Planification prépondérante, mais en "tenant compte des tendances du marché"

Débattu des semaines durant au sein d'assemblées diverses, le plan de réformes soutenu par Raul Castro, intitulé "Directives de la politique économique et sociale du Parti et de la Révolution", a été entériné par le 6e Congrès du PCC. L'ossature du plan est le "Projet des grandes lignes de la politique économique et sociale" rendu public en novembre dernier. Il a été l'objet de nombreux amendements et d'ajouts portant à 313 ses 291 propositions initiales. Le texte intégral final n'a pas encore été diffusé.

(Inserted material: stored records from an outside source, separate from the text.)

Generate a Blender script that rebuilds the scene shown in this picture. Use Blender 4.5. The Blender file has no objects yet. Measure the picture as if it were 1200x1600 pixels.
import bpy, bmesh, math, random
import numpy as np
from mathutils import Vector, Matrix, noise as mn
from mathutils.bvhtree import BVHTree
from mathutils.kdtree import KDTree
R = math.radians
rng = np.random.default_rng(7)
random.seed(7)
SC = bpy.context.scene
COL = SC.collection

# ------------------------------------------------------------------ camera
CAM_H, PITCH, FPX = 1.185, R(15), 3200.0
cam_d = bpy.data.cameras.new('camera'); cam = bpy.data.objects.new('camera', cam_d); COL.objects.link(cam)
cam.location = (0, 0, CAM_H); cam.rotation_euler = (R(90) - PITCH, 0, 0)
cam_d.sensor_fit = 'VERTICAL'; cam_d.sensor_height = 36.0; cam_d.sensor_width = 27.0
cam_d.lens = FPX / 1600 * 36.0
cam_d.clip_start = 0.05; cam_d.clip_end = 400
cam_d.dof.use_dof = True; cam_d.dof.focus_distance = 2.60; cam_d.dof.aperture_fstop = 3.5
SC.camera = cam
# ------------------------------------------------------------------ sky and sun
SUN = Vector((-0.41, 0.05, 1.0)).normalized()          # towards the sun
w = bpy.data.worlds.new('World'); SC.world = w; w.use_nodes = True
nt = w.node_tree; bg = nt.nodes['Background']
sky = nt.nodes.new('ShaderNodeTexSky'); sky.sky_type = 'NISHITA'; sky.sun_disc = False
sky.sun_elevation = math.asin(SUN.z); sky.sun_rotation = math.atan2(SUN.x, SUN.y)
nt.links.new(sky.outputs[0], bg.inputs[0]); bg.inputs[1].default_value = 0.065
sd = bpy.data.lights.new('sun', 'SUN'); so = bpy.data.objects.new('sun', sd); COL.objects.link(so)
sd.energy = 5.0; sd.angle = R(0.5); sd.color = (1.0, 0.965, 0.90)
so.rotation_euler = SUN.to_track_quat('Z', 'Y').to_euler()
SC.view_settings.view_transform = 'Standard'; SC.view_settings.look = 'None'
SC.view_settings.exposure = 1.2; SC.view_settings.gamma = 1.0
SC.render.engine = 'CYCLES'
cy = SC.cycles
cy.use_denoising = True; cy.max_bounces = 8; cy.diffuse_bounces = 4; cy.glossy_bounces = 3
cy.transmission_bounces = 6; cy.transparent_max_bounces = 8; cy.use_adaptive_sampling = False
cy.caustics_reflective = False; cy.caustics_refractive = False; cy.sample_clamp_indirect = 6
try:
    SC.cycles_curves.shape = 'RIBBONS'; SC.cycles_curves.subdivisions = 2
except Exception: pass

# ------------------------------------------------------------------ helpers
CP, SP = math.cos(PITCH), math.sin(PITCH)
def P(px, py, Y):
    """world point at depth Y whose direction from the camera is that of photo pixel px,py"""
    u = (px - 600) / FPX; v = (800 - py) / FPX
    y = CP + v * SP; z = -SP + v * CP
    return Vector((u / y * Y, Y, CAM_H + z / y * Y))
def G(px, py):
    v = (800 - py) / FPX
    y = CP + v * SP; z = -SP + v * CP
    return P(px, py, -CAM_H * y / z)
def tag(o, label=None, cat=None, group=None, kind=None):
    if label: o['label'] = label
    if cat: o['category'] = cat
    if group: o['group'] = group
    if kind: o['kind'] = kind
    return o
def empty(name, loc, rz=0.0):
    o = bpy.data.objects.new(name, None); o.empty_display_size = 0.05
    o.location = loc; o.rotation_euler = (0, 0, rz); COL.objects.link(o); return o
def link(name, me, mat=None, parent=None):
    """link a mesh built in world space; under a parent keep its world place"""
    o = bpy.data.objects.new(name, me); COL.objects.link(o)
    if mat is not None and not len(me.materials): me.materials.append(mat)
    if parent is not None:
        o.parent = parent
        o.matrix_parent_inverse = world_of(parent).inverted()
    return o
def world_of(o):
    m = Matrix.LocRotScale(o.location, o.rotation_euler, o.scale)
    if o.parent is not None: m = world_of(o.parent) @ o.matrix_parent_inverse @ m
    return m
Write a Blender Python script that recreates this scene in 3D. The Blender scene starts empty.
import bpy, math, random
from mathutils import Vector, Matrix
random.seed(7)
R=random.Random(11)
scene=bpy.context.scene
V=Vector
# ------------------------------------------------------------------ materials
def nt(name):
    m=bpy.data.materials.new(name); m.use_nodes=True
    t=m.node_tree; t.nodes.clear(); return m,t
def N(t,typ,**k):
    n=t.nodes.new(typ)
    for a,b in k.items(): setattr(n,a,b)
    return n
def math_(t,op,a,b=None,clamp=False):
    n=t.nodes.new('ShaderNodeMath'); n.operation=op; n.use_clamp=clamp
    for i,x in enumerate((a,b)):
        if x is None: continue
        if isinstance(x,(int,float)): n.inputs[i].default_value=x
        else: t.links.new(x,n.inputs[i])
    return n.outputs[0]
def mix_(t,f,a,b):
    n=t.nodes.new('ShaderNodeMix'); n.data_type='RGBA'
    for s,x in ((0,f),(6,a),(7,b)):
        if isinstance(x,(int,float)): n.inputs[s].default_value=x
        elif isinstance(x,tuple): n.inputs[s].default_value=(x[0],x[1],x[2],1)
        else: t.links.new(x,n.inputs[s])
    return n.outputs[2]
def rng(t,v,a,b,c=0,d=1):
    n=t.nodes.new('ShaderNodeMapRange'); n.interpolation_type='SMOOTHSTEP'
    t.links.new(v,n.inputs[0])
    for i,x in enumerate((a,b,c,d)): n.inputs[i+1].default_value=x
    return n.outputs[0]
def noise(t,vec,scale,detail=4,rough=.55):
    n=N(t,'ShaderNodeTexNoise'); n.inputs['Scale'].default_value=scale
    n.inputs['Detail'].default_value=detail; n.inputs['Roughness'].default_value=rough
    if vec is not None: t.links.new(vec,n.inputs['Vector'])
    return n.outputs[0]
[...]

Selon une résolution approuvée à l'unanimité des congressistes, l'objectif du plan est de "garantir la continuité et le caractère irréversible du socialisme, le développement économique et l'élévation du niveau de vie de la population". Le texte souligne que "dans l'actualisation du modèle économique, la planification sera prépondérante, tout en tenant compte des tendances du marché".

La résolution indique encore que l'entreprise d'Etat socialiste occupera la place principale dans l'économie nationale, mais le nouveau modèle "reconnaîtra et favorisera" notamment "les investissements étrangers, les coopératives, les petits agriculteurs et les travailleurs indépendants". Il est aussi mentionné que "socialisme signifie égalité de droits et d'opportunités pour tous les citoyens, mais non égalitarisme".

Certaines réformes vont bouleverser la vie quotidienne des Cubains : vendre ou acheter une voiture ou un appartement, recevoir un crédit bancaire, ou décupler les surfaces cultivables par des paysans autonomes.

Les petits travailleurs indépendants vont pouvoir continuer à se multiplier. En contrepartie, la suppression progressive de centaines de milliers d'emplois publics est déjà lancée. Pour éviter le vertige collectif, Raul Castro assure que l'Etat ne laissera aucun Cubain dans la nécessité.